Roskam: Republicans Gather Enough Votes For Special Conference To Slow Down Speakership Election

House Majority Leader Kevin McCarthy (R-CA) (L) speaks as Speaker of the House John Boehne
Drew Angerer/Getty Images

Republicans in the House of Representatives have banded together to ensure a cooperative debate on strategy and party disagreements before House GOP conference chairwoman Rep. Cathy McMorris Rodgers (R-WA) can try to help House Majority Leader Rep. Kevin McCarthy (R-CA) take Rep. John Boehner’s ’s soon-to-be-vacated job as House Speaker, and instead force a special extended conference meeting that can now happen without McMorris Rodgers’ approval.

The debate is enabled by Rep. Peter Roskam (R-IL), who was circulating a letter to his colleagues calling for debate on the Speakership process. At least 50 fellow GOP members have signed Roskam’s letter calling for a special conference meeting.

“In one Saturday, we’ve secured enough signers to ensure an extended special Conference devoted to discussing the Speaker’s retirement and the best strategy to heal the divisions within our Republican majority,” Roskam spokesman Michael Shapiro told Breitbart News on Saturday evening.

“This is an important chance for all members of the Conference to give candid feedback about the conflicts that have prevented us from performing at the level we are capable of,” he said. “The Rule requires such a special Conference meeting to be held as soon as practicable, which is an extremely important opportunity to reflect before we rush headlong into leadership elections.”

“It’s clear our members believe that we need a plan, not a person, to heal the fractures within our majority,” Roskam told Breitbart. “I’m glad we’ll now have a chance for an open dialogue that will help us start to unify behind the conservative solutions the American people deserve.”

Now that Boehner is on the way out, and will be gone by the end of October, the House Freedom Caucus is trying to ensure the new Speaker adopts reforms that move Congress in the right direction.

“The House Freedom Caucus has not yet decided who we will support for the office of Speaker of the House, nor for any positions that could subsequently become vacant,” the House Freedom Caucus said in a joint statement.

“We look forward to meeting with each of the candidates and our Republican Conference colleagues over the coming weeks in a careful and deliberative fashion to discuss how best to ensure that we follow regular order in the House and give a voice to the countless Americans who still feel that Washington does not represent them,” the caucus said.

The caucus’ decision to bloc-vote for a speaker candidate, rather than just allow the next person in line to get the job without reforms in the way the House does business, is extraordinarily significant.
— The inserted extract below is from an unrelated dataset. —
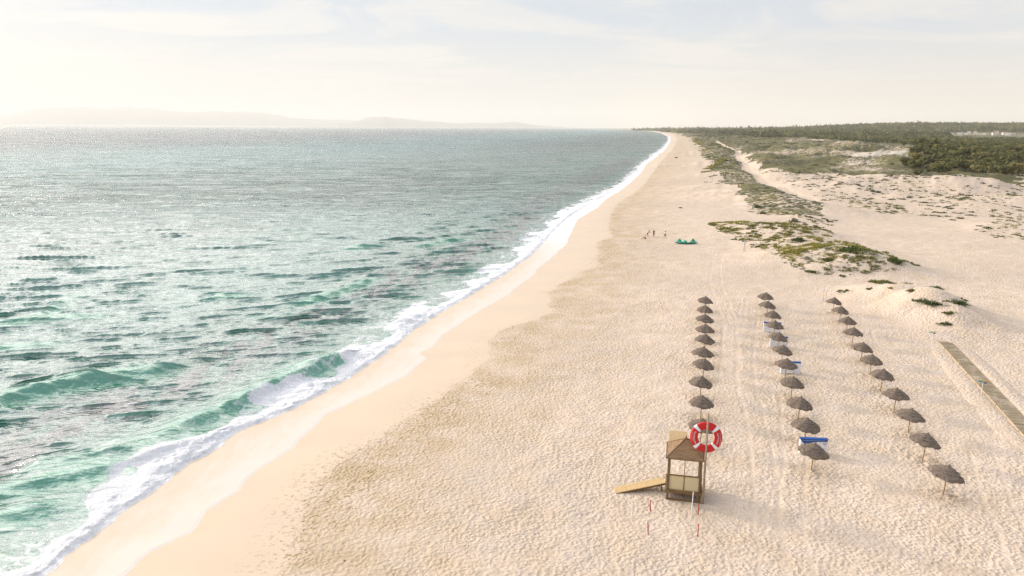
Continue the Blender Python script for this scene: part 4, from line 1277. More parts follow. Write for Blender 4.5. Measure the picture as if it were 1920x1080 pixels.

It reaffirms what Breitbart News reported on Saturday about how House Majority Leader Kevin McCarthy won’t be a shoo-in as Boehner’s replacement.

McCarthy may end up getting the job in the end, but House Freedom Caucus members—and other GOP conservatives in the GOP —have enough votes to deny anyone the speakership, who is chosen during a full vote by all House Republicans and Democrats.

Because of the united conservative bloc, McCarthy will likely try to win support from conservatives, instead of splitting his party in a tough, no-holds barred fight that would damage party unity for some time.

Conservatives are asking that the House returns to following ‘regular order’ and that conservatives will included in the leadership’s inner circle.

Under regular order, the House would debate and vote on funding bills each year before sending them to the Senate. The return to standard procedure would allow conservatives to include many of their voters’ priorities in agency spending plans — and perhaps prevent GOP leaders from giving up conservatives’ demands during an end-of-year budget crash with the White House.

Once the entire GOP caucus unites behind a new Speaker, either McCarthy or another candidate, it can use its united majority in a full vote of all House Republicans and Democrats to install Boehner’s replacement.

At least one other candidate, Rep. Daniel Webster (R-FL)—who ran nearly successfully against Boehner at the beginning of this Congress—is running against McCarthy for the Speakership. Roskam (R-IL), as Breitbart News reported, may run as well.

An exclusive interview Webster conducted with Breitbart News is forthcoming. Webster is aiming to restore Congress to regular order, and stop crisis-to-crisis governance that Boehner has used by working to include more members in the legislative process and by solving problems quickly and up front rather than waiting until deadlines to do anything.